Plains residents brace for another storm

WICHITA, Kan., Feb. 25 (UPI) -- A blizzard packing 50 mph winds whipped the Texas and Oklahoma panhandles Monday, closing road, schools and businesses.

National Weather Service meteorologists warned the storm could bring potentially "life threatening" and "crippling" blizzard conditions portions of southeast Kansas, northwest Oklahoma and the Texas panhandle.


Amarillo, Texas, reported 11 inches of snow early Monday and the National Guard was called to help the Texas Department of Public Safety deal with stranded motorists, the Amarillo Globe-News reported on its website.

The National Weather Service posted the message "Do not travel" on its website as snow fell at 2 to 3 inches per hour with high winds, making it impossible for drivers to see. City officials said snowplows had been pulled off the roads for safety concerns. The weather service virtually begged people to stay home during what it called "a crippling, historic blizzard." Snowdrifts of 4 to 6 feet were possible in places, forecasters said.


A Federal Aviation Administration website said Rick Husband Airport in Amarillo would likely remain closed until 5 a.m. Tuesday. Dallas-Fort Worth Airport was experiencing 2 1/2-hour delays due to the high winds.

The Transportation Department closed portions of westbound Interstate 40 from near Amarillo to Albuquerque. The Texas Department of Public Safety shut down portions of U.S. highways 87 and 187 because of whiteout conditions that were expected to remain through Monday afternoon.

Across Oklahoma and the Texas panhandle, school districts, senior centers and churches were closed until at least Tuesday, as were some state and local offices.

In Oklahoma, the state's two major colleges planned to close: Oklahoma State in Stillwater was shut down at 12:30 p.m. Oklahoma University in Norman was to close at 1:30 p.m.

Roads throughout the Oklahoma panhandle were closed due to whiteout conditions, The (Oklahoma City) Oklahoman said.

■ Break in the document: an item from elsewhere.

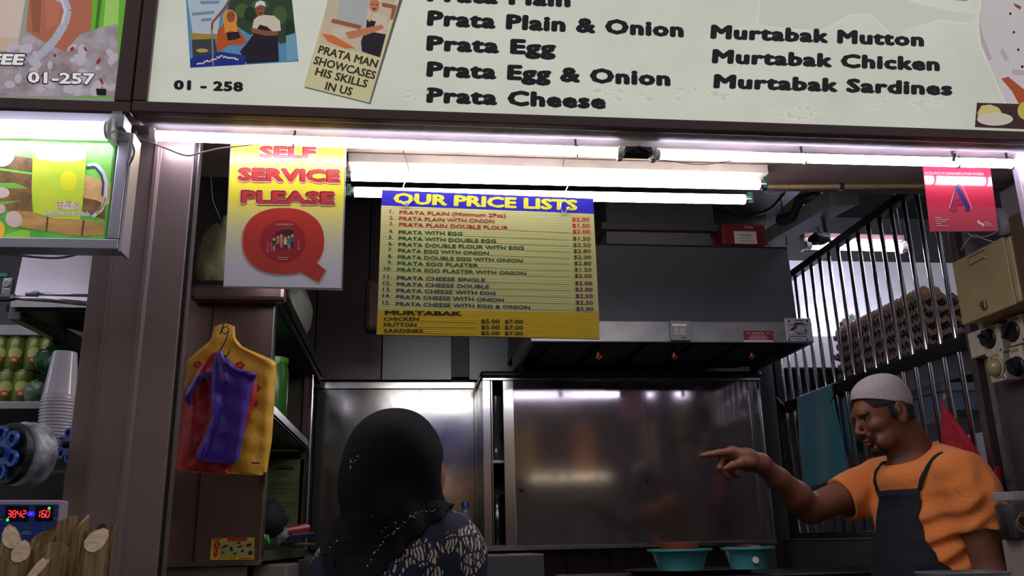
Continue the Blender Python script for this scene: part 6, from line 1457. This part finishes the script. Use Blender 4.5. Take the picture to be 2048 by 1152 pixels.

In Kansas, which received more than a foot of snow in some places in last week's storm, Gov. Sam Brownback extended a state of emergency declaration to include the new storm.

"This storm has the potential to be more dangerous than last week's storm," Brownback told Kansans late Sunday. "So, we ask you to stay off the road unless it's absolutely critical. If you have to be out, be prepared with a charged cellphone, an emergency kit with food, water, blankets, flares and a shovel."


Wichita, Kan., which got more than 14 inches Thursday, bringing the city to a virtual standstill, reported near-zero visibility Monday.

"It would have been nice if we'd had a few days to recover, to do some equipment rehab," Public Works Deputy Director Joe Pajor told The Wichita Eagle.

The snow began in late morning and driving conditions were characterized as hazardous. More than a foot of snow was predicted.

Forecasters predicted 8 to 10 inches of snow in northwestern Oklahoma after temperatures had reached the mid-60s Sunday, CNN said.

"May see 4-6 foot drifts! Traveling is beyond discouraged!" Rick Smith, warning coordination meteorologist for the National Weather Service in Norman, Okla., posted on Twitter.

With more than 9 inches of snow reported in some areas of Denver early Monday, airline operations were trying to return to normal after more than 200 flights were canceled and hundreds flights delayed because of the weather Sunday, the FAA said.

As much as 19 inches of snow were reported in Jefferson, about 70 miles southwest of Denver. The foothills west of Denver received nearly 2 feet by late Sunday, the weather service said.

A huge swath of the nation -- including Chicago, where 3 to 5 inches of snow and sleet were expected Tuesday -- prepared for snow and rain.


In San Antonio and Junction, Texas, the storm that brought snow farther north produced damaging winds, hail and an isolated tornado as thunderstorms race eastward to Houston and Lake Charles, La.

Other tornadoes were possible in Louisiana, Mississippi, Alabama, the Florida Panhandle and Georgia, the weather service said.

Some areas from Louisiana to South Carolina could get a possible 4 inches of rain. Mobile, Ala., expected heavy rains and wind gusts as strong as 30 mph, forecasters said.

Flood watches were in effect through Tuesday morning.